── Entries shown
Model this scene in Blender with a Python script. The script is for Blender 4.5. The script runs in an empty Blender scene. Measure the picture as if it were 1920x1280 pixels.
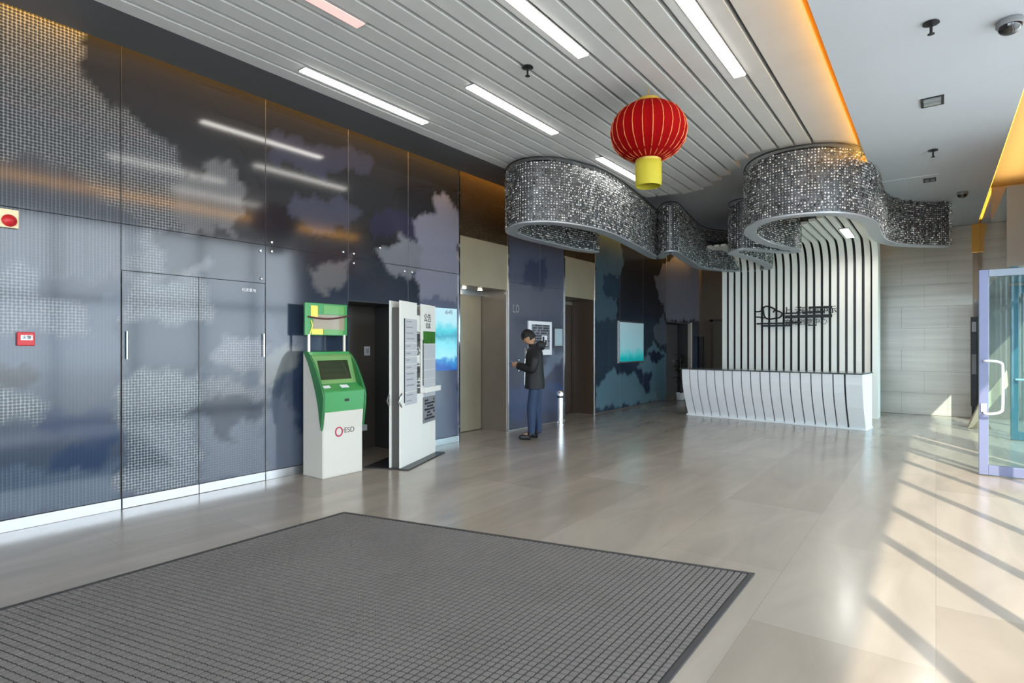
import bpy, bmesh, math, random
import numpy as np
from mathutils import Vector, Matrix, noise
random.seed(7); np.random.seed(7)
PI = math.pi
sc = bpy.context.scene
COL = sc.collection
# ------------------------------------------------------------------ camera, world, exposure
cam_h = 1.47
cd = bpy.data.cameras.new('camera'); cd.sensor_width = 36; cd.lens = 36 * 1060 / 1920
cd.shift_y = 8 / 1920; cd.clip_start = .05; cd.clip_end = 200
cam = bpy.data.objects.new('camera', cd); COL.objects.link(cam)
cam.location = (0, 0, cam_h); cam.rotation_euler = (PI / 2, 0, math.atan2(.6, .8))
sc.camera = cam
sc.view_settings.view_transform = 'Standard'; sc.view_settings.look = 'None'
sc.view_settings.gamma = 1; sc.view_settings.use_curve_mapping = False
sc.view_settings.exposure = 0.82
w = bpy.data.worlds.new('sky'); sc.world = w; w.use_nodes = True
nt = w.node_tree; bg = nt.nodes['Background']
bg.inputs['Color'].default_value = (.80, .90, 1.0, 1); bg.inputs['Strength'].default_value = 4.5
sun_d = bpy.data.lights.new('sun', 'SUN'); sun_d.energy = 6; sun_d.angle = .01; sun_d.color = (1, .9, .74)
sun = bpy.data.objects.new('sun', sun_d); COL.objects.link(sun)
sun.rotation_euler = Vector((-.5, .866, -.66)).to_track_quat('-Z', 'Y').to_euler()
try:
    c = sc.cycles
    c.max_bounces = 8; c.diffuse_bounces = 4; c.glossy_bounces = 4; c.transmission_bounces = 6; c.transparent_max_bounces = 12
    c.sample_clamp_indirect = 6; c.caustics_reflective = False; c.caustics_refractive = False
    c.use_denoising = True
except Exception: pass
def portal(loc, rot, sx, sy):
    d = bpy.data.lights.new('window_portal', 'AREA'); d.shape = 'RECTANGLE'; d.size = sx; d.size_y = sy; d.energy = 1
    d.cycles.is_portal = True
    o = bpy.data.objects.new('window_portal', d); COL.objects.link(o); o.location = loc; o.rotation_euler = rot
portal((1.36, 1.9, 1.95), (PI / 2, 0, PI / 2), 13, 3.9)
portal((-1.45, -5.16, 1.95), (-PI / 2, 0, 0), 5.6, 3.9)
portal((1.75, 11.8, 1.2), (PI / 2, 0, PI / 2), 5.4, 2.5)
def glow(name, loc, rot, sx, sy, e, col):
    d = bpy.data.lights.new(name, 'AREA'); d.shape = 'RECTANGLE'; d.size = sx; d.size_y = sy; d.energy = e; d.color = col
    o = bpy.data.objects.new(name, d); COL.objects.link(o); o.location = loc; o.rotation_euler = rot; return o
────
── Entries shown
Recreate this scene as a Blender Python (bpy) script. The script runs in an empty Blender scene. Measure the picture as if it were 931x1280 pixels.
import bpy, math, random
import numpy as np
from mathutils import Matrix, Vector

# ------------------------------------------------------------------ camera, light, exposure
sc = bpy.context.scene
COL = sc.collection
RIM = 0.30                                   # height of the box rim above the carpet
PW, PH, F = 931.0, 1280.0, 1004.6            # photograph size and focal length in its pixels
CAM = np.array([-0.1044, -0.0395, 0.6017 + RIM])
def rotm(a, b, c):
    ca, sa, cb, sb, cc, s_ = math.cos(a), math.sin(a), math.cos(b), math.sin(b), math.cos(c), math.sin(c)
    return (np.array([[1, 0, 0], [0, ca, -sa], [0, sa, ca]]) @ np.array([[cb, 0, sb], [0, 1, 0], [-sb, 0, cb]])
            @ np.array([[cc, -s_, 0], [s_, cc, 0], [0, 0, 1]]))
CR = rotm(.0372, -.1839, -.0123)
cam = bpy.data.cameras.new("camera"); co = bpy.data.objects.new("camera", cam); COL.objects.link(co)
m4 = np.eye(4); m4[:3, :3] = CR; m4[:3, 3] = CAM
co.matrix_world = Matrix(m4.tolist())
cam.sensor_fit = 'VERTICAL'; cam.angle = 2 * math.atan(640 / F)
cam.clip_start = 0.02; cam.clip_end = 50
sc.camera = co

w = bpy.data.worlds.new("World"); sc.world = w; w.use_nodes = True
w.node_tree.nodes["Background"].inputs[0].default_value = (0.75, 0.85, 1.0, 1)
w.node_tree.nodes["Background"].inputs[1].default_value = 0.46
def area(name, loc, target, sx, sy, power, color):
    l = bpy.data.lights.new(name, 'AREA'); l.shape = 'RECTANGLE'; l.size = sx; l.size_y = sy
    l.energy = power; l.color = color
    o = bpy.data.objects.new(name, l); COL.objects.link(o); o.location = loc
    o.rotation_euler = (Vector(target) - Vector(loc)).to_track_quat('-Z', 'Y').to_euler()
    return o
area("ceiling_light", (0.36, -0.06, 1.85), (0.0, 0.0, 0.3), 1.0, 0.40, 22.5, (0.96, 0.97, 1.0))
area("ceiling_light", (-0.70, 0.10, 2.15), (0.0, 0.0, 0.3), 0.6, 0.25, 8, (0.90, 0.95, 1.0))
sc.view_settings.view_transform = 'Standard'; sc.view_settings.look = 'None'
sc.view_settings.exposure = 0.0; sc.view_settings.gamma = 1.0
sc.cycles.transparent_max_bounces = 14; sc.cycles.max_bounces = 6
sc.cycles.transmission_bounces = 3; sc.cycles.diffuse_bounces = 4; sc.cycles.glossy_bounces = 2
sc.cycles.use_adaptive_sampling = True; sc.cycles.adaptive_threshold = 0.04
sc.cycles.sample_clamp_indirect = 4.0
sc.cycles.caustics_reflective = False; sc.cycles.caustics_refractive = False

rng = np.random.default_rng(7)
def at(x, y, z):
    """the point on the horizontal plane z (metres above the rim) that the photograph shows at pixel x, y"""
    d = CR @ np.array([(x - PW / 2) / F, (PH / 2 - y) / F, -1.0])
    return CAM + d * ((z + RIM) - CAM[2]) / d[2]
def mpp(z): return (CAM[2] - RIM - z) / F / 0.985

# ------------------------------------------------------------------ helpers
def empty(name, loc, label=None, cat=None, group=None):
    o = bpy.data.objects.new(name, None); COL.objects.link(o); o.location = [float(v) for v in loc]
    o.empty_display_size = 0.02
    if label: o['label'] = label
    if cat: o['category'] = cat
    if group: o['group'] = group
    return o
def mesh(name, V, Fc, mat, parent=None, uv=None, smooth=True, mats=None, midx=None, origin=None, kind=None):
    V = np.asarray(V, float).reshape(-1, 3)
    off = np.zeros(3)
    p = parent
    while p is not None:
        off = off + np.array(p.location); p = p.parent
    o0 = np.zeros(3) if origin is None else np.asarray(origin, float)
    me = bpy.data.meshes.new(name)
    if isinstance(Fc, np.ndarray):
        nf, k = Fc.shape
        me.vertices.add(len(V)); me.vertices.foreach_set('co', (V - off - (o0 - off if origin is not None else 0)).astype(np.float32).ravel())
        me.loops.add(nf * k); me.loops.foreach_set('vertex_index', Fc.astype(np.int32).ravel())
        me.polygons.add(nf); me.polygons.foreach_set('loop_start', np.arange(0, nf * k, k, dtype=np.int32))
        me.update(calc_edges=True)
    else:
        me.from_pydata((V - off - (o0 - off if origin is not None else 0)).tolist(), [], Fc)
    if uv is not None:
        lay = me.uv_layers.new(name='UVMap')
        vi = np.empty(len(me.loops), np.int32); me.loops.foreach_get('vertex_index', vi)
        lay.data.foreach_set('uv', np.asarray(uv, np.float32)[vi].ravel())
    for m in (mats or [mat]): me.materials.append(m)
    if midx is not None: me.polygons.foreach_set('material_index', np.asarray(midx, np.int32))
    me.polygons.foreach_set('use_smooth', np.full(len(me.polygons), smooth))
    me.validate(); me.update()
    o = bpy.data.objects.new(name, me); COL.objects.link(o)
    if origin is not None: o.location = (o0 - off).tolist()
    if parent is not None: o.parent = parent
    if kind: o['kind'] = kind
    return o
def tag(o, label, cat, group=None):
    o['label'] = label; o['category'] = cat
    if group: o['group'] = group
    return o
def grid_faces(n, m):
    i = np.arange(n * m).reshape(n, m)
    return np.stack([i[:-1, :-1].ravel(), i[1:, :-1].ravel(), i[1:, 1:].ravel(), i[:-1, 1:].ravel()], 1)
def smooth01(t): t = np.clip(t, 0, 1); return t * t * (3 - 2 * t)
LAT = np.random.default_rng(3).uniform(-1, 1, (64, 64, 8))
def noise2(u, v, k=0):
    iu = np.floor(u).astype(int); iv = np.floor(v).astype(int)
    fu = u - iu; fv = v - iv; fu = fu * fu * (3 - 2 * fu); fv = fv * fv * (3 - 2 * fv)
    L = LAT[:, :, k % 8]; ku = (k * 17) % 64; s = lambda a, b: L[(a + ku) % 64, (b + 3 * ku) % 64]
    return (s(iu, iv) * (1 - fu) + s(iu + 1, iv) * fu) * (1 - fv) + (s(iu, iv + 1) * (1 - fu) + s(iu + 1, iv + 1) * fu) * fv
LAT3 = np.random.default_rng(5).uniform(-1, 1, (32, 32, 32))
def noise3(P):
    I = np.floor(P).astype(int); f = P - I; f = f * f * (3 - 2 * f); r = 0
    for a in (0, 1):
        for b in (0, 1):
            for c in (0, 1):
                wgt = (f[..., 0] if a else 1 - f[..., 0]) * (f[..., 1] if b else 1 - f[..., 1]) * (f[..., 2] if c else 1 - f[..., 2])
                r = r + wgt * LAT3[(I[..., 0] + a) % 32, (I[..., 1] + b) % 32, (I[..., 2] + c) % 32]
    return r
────
▸ **Exercise prompt**
Which lines of the material contain the string "pixels"? List each of them.

▸ **Task solution**
Model this scene in Blender with a Python script. The script is for Blender 4.5. The script runs in an empty Blender scene. Measure the picture as if it were 1920x1280 pixels.
Recreate this scene as a Blender Python (bpy) script. The script runs in an empty Blender scene. Measure the picture as if it were 931x1280 pixels.
PW, PH, F = 931.0, 1280.0, 1004.6            # photograph size and focal length in its pixels